ESP (how's that for a spooky acronym?>) can communicate with consumer electronics equipment, lights, printers, refrigerators -- basically anything that is part of the Open Source IPv6 Automation Network OSIAN). To be part of OSIAN, the devices have to be enabled with a People Power SuRF Module OR plugged into a socket or power strip equipped with the module; devices that are Wi-Fi or ZigBee-enabled can also talk to the network, though. These devices communicate up to ESP, which is hosted in the cloud.

The video below pretty much sums up how the platform works along with the intended applications for the technology, such as reducing home or business energy consumption.

Wang says ESP will enable real-time, plug-level electricity management and it will serve as the foundation for applications that allow people to Monitor their usage according to some sort of predetermined budget; Control the amount of electricity they are using against those levels; Compare their usage to other similar homes or businesses in their neighbor; and (for fun) Compete with other people to help encourage reduced consumption.

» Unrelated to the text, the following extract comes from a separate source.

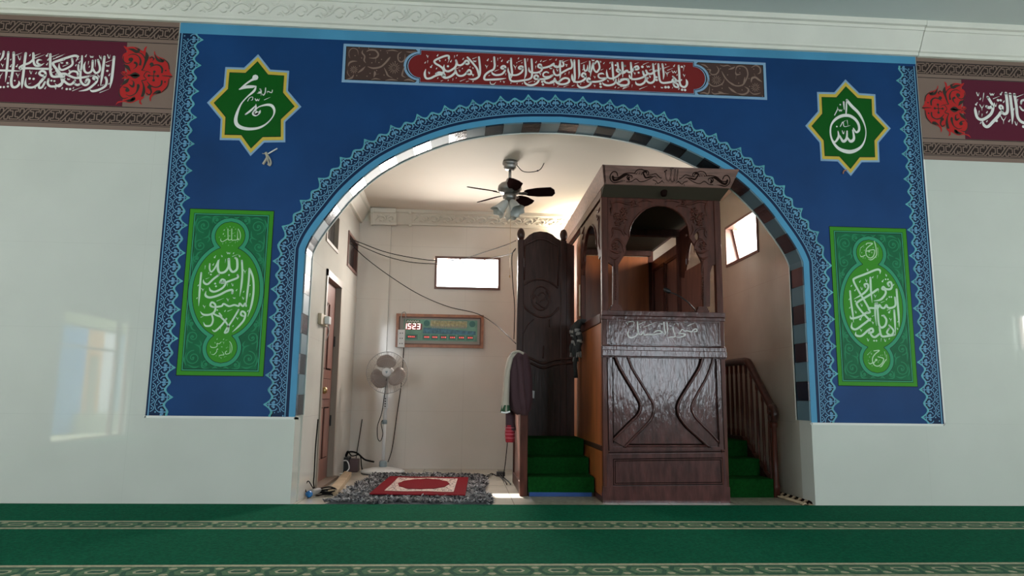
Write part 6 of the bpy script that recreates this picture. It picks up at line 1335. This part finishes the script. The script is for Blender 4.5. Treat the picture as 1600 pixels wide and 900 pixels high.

Some of the companies that plan to use the ESP technology include Ricoh Innovations, Texas Instruments and D-Link.

ESP can be controlled via a Web browser, although there also is an iPhone application, if you're inclined. An Android application is in the works, Wang says.

So, I'll admit it: I'm skeptical. People Power will be competing with some pretty big names in the home energy management software sector, including Microsoft and Google.

I also wonder who takes the time to worry about this and act on it, but Wang has an answer for that. First off, ESP allows for plenty of automation, so you set things up once and then pretty much let it act on its own. Second, People Power is working closely with Stanford University's behavior sciences department on its interface and application design. In fact, some of People Power's grant awards have been to work on exactly this problem, Wang says. "We are really trying to use familiar design principles, such as a car dashboard," he says.